▶ Provided data:
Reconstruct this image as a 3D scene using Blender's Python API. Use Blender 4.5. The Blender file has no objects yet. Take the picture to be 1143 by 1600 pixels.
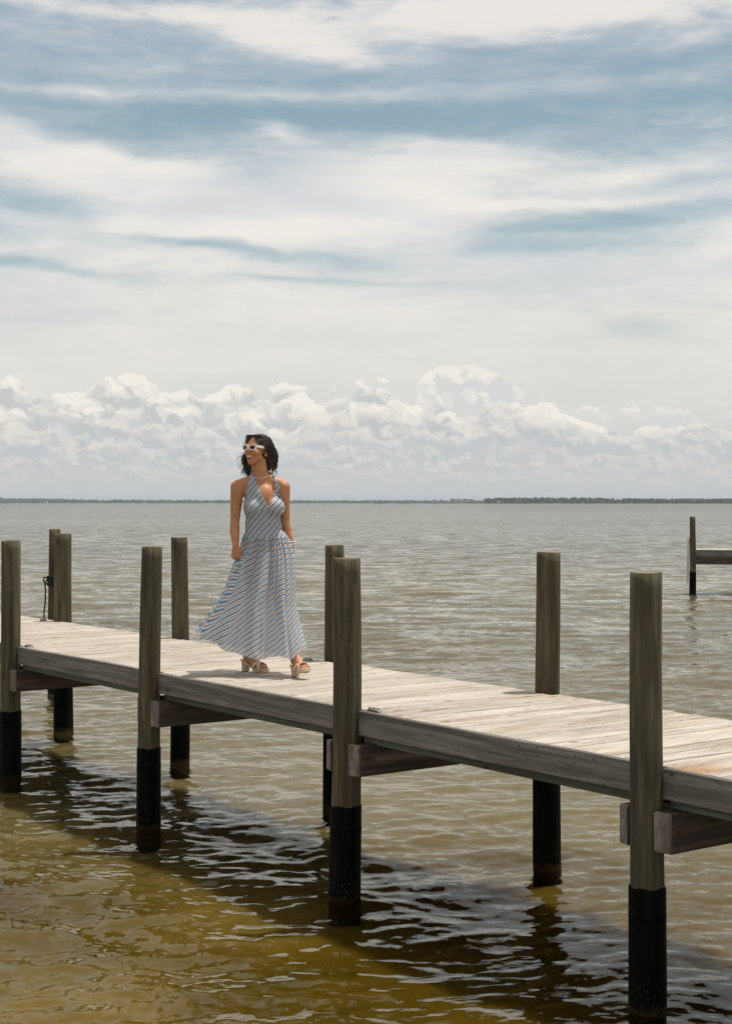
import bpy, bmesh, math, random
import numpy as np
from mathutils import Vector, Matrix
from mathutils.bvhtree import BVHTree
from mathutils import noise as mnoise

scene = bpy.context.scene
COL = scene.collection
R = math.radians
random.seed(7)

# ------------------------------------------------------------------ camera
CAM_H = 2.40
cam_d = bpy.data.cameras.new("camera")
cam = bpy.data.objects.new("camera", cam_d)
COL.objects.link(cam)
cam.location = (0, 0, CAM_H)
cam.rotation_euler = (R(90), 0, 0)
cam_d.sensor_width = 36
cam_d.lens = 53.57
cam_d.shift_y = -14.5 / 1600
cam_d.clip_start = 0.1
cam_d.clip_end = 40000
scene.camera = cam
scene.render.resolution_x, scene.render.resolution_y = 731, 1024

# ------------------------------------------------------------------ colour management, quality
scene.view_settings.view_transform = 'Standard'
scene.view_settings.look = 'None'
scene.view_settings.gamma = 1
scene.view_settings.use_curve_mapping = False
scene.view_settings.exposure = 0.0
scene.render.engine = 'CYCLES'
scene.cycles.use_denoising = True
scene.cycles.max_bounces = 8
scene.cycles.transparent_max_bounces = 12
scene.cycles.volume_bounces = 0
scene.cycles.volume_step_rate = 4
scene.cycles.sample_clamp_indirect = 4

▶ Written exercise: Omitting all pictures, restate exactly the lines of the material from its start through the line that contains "from mathutils import noise as mnoise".

▶ Result of this task:
Reconstruct this image as a 3D scene using Blender's Python API. Use Blender 4.5. The Blender file has no objects yet. Take the picture to be 1143 by 1600 pixels.
import bpy, bmesh, math, random
import numpy as np
from mathutils import Vector, Matrix
from mathutils.bvhtree import BVHTree
from mathutils import noise as mnoise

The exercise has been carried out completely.